> Material
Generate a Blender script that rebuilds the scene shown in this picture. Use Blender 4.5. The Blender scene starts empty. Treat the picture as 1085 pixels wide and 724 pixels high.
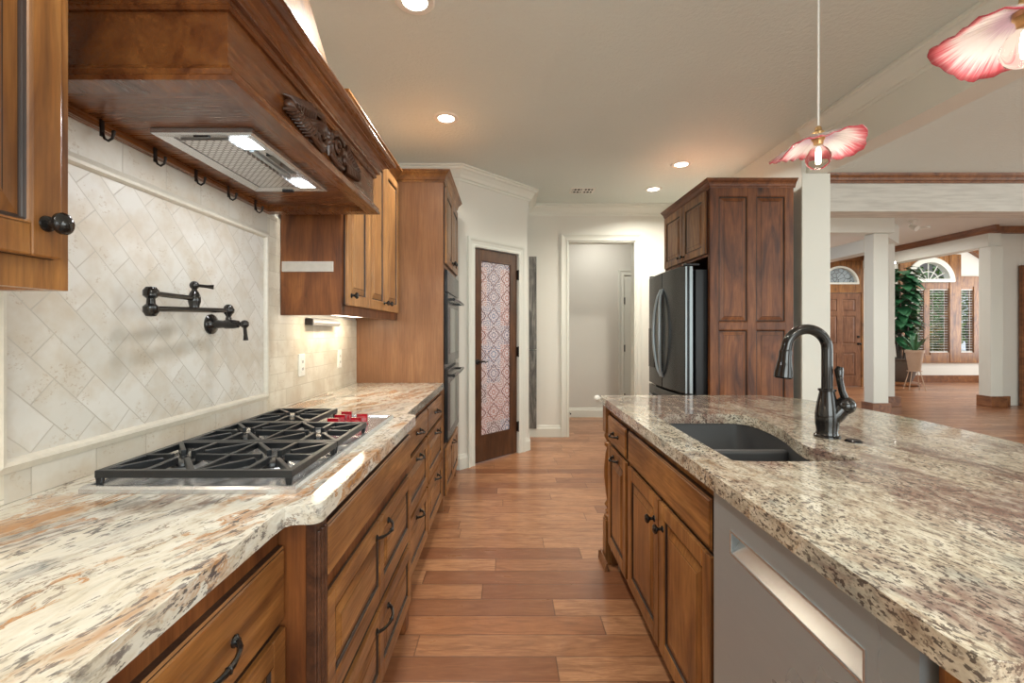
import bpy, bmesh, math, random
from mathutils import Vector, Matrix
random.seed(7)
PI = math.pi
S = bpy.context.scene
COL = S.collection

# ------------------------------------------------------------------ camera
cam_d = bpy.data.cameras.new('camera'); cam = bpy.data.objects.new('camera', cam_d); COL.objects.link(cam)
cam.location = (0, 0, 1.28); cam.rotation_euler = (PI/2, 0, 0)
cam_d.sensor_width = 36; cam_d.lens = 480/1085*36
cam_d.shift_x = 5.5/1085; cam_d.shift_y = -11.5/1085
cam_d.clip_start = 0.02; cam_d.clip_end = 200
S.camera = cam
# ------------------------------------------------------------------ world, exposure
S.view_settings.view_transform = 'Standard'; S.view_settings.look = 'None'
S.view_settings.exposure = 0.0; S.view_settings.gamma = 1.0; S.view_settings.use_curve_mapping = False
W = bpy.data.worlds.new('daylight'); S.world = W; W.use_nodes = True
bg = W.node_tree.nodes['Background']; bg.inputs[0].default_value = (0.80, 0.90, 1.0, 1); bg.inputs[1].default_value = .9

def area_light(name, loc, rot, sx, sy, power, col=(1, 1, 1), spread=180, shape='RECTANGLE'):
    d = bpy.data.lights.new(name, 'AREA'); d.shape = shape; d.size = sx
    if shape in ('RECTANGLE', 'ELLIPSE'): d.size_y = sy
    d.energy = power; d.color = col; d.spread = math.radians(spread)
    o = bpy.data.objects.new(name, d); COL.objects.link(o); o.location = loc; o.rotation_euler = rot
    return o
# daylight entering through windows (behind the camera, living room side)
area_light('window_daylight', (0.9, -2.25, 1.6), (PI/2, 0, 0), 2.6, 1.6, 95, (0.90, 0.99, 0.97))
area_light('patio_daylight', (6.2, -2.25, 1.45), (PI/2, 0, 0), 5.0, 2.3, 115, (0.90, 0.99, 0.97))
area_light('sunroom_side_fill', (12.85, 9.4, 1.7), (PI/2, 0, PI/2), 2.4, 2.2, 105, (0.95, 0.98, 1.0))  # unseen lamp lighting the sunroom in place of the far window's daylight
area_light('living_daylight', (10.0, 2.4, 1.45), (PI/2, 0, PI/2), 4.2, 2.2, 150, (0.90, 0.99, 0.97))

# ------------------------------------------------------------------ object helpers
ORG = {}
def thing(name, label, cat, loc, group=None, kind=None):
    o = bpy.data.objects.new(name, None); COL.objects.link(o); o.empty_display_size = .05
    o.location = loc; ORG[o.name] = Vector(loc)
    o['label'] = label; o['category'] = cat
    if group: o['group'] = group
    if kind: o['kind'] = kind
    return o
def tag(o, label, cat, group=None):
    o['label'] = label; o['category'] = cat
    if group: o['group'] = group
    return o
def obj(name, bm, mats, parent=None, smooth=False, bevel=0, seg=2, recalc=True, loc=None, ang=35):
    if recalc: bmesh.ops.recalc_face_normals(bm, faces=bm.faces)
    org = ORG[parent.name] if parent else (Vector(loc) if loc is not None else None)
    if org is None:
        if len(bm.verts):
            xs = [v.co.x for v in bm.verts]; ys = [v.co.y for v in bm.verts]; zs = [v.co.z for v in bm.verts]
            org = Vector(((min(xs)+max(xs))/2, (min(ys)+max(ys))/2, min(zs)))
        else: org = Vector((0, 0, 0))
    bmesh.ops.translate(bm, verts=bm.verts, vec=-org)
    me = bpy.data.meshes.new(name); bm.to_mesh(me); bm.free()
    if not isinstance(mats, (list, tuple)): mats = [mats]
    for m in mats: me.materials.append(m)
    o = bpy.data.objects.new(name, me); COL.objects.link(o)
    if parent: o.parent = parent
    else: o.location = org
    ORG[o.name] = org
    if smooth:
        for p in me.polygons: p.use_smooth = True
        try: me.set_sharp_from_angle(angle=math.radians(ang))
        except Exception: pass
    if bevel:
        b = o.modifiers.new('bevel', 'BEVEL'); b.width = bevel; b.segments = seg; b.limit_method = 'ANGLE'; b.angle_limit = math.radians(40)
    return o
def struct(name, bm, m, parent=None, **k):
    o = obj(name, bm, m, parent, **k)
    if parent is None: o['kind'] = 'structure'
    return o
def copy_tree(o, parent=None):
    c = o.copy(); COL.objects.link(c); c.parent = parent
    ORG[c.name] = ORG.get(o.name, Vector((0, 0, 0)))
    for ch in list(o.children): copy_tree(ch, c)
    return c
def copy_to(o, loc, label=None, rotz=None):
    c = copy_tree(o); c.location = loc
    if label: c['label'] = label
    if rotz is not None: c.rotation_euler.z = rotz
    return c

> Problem
Write out the lines from the start of the material to the line with "COL = S.collection", inclusive and exactly. Skip the pictures.

> Solution to the problem
Generate a Blender script that rebuilds the scene shown in this picture. Use Blender 4.5. The Blender scene starts empty. Treat the picture as 1085 pixels wide and 724 pixels high.
import bpy, bmesh, math, random
from mathutils import Vector, Matrix
random.seed(7)
PI = math.pi
S = bpy.context.scene
COL = S.collection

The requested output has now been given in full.